Main Street’s default rights at the time the complaint was filed in 2019 were the same whether assessed based on OnAsset’s 2013 default (where IT’s assignment from OnAsset was subject to these rights) or IT’s own 2018 default. For the purpose of appeal, the Federal Circuit followed the parties’ and district court’s convention of citing the 2011 agreement throughout.
Issue(s)
Whether the district court correctly determined that IT lacked constitutional standing.
Holding
The Federal Circuit found that the district court incorrectly determined that IT could not demonstrate that infringement of the ’247 patent amounted to an injury in fact. The Federal Circuit found that IT has constitutional standing, and therefore reversed and remanded.
Reasoning
The Federal Circuit reviews Article III standing determinations and the district court’s interpretation of an unambiguous contract de novo. The Federal Circuit found that the only question before it is whether IT demonstrated the irreducible constitutional minimum of an injury in fact, and all that requires is that IT retained anexclusionary right—i.e., infringement would amount to an invasion of IT’s legally protected interest.

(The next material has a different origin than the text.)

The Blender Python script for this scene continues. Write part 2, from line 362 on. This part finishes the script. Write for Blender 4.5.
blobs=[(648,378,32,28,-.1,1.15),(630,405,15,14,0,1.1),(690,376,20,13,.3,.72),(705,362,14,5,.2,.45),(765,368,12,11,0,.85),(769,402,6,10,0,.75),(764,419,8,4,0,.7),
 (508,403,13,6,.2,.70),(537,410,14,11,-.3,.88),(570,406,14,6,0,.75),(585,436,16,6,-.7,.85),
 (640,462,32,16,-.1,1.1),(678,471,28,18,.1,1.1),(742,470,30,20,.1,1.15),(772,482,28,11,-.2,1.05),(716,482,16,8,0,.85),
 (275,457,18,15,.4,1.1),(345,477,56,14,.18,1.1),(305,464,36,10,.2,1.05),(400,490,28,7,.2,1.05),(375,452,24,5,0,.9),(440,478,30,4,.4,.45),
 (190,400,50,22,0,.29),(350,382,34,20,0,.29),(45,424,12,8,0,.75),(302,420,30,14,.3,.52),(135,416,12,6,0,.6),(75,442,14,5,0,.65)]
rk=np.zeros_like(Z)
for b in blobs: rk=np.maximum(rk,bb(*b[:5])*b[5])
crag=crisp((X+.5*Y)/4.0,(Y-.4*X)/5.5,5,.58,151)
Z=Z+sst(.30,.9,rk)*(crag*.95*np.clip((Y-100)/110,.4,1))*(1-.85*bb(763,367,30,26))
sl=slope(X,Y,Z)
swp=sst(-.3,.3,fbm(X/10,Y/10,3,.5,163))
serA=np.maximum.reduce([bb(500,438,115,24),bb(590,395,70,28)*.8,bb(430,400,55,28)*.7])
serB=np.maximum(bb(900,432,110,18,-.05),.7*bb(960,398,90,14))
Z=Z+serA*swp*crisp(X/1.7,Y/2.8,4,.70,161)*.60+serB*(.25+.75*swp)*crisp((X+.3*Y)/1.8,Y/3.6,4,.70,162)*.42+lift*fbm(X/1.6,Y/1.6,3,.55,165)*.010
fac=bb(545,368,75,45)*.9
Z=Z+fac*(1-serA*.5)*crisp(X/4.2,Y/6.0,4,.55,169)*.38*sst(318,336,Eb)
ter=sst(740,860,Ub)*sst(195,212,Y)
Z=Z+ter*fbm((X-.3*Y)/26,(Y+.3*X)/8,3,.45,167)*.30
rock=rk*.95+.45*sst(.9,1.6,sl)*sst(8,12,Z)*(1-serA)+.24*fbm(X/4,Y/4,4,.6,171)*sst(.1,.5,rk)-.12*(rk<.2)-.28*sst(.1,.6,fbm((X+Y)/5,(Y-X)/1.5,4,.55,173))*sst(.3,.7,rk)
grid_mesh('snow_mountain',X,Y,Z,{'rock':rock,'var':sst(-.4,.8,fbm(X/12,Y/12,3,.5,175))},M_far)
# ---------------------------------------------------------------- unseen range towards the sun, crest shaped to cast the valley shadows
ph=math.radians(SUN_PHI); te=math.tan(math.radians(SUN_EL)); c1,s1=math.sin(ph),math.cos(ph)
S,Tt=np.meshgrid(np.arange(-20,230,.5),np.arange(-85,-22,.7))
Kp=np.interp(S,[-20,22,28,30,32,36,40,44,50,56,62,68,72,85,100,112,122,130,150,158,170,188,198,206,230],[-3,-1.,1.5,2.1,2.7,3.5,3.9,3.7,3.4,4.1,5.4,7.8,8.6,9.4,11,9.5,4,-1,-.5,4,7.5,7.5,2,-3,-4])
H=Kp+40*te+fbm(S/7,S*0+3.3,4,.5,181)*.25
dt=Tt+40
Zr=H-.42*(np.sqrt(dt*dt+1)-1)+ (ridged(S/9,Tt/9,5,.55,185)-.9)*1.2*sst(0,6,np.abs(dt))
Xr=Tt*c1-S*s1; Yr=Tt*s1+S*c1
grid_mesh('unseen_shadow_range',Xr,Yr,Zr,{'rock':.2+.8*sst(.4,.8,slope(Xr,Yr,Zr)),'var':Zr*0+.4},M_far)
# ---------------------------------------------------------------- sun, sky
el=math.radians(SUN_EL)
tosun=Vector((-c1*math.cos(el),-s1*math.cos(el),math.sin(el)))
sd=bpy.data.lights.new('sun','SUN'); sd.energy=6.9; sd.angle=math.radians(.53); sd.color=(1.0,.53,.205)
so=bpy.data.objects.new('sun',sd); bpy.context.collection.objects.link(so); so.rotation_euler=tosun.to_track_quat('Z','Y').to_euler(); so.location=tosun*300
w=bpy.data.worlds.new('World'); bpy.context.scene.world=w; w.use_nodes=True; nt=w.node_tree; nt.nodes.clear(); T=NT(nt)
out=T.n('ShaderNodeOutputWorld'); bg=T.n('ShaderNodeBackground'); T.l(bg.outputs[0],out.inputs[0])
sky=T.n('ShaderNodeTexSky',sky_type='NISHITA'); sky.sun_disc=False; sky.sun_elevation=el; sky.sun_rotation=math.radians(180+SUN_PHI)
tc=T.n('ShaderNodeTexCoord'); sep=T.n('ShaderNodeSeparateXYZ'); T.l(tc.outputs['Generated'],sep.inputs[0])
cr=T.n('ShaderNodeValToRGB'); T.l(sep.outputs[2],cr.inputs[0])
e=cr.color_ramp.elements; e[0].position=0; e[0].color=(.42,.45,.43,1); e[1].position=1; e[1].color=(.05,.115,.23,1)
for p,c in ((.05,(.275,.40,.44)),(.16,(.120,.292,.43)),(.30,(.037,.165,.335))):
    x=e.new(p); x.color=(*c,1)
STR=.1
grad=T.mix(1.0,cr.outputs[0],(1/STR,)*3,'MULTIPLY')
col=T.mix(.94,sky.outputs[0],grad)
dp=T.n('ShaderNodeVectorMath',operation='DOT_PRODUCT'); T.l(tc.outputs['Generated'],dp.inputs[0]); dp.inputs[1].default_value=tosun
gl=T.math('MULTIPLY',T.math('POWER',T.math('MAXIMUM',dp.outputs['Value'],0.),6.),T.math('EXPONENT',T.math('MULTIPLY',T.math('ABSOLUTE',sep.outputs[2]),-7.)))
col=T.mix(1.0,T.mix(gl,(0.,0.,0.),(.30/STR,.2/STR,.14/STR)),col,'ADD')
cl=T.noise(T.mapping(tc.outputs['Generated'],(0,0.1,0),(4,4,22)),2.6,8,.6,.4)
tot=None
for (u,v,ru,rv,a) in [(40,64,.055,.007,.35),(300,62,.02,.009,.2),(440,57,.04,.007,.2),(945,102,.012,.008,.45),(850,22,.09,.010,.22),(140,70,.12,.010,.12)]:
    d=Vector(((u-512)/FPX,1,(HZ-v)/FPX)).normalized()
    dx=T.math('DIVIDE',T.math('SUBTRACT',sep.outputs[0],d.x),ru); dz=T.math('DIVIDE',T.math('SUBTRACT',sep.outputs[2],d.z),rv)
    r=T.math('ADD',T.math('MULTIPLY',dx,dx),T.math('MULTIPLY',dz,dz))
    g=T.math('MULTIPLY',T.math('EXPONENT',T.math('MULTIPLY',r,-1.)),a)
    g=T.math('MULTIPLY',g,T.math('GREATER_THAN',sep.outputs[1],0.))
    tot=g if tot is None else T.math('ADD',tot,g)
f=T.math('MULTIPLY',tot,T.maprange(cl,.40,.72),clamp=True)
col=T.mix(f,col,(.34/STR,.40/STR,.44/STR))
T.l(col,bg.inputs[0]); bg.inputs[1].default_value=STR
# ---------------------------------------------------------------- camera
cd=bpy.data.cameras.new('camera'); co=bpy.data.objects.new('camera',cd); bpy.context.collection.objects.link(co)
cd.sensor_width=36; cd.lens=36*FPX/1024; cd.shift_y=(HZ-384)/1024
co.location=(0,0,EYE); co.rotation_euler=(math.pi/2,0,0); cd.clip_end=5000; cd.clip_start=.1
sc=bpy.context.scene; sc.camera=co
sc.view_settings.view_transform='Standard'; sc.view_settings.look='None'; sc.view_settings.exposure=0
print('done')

In its decision, the Federal Circuit first clarified that they need not determine whether IT’s legal interest in the ’247 patent was sufficient to meet the “patentee” requirement of 35 U.S.C. § 281. As the court noted, in light of the Supreme Court’s opinion in Lexmark International, Inc. v. Static Control Components, Inc., 572 U.S. 118 (2014), § 281 is not a jurisdictional requirement. The court further explained that the § 281 inquiry and the injury-in-fact inquiry (for constitutional standing) are distinct. The latter is a jurisdictional requirement, which is incurable if absent at the initiation of suit, while, in contrast, the issue of whether the statutory requirements of § 281 are met is not jurisdictional and a defect is curable by joinder.
The Federal Circuit next turned to the only question on appeal—whether IT had anexclusionary right in the ’247 patent when the complaint was filed. Zebra argued that Main Street’s ability to license the ’247 patent pursuant to the agreement deprived IT of all exclusionary rights. Specifically, Zebra made two arguments related to licensing: (1) Main Street had the exclusive ability to license upon default, which deprived IT of all exclusionary rights; and (2) even if both Main Street and IT had the ability to license upon default, Main Street’s non-exclusive ability to do so still divested IT of all exclusionary rights.
The Federal Circuit first rejected Zebra’s argument that the agreement granted Main Street exclusive licensing rights upon default. The court found that nothing in the agreement indicates that, without further action by Main Street, the mere triggering of Main Street’s options under section 6 of the agreement and mechanisms under another section of the agreement automatically deprived IT of all its rights.
The Federal Circuit concluded that IT retained exclusionary rights even though Main Street had the non-exclusive ability to license the ’247 patent. Distinguishing the current case from a decision that Zebra heavily relied on in its briefing, the court noted that the licensee-versus-patentee distinction is critical. As the court explained, a patent owner such as IT has exclusionary rights as a baseline matter unless it has transferred all exclusionary rights away. In contrast, a licensee ordinarily obtains freedom from suit but does not necessarily obtain an interest in preventing others from practicing the patent. As a result, in the licensee context, questions about other entities’ ability to license can provide a reasonable proxy for understanding the extent of rights a licensee received as part of the license—i.e., whether the license granted exclusionary rights or mere freedom from suit. Those same questions do not provide a reasonable proxy for understanding whether a patent owner retains at least one exclusionary right or whether it has transferred all exclusionary rights away. The court found that, here, it is sufficient to conclude that Main Street and IT’s shared ability to license while a default existed did not divest IT, the patent owner, of allexclusionary rights.
In addition to its arguments about licensing, Zebra also argued that the clause in section 6 of the agreement that granted Main Street the optionto “sell, assign, transfer, pledge, encumber or otherwise dispose of the” divested IT of all exclusionary rights. The court disagreed, noting that Main Street’s unexercised option to assign—whether to itself or to others—was not a present divestment of IT’s exclusionary rights, and Zebra wrongly treated Main Street’s option to assign as equivalent to the ultimate ability to license. The court noted that, whatever role another entity’s ability to license has in the Article III inquiry for a patent owner, it is clear that assignment must be evaluated based on the actual transfer of rights, not mere ability. The court found that the district court correctly determined that IT was not automatically divested of title upon default; however, it incorrectly concluded that Main Street’s option to assign presently divested IT of all other legal interests in the ’247 patent. Because Main Street did not exercise any options under section 6 of the agreement, IT was not presently divested of all exclusionary rights. And because IT has constitutional standing, the court reversed and remanded.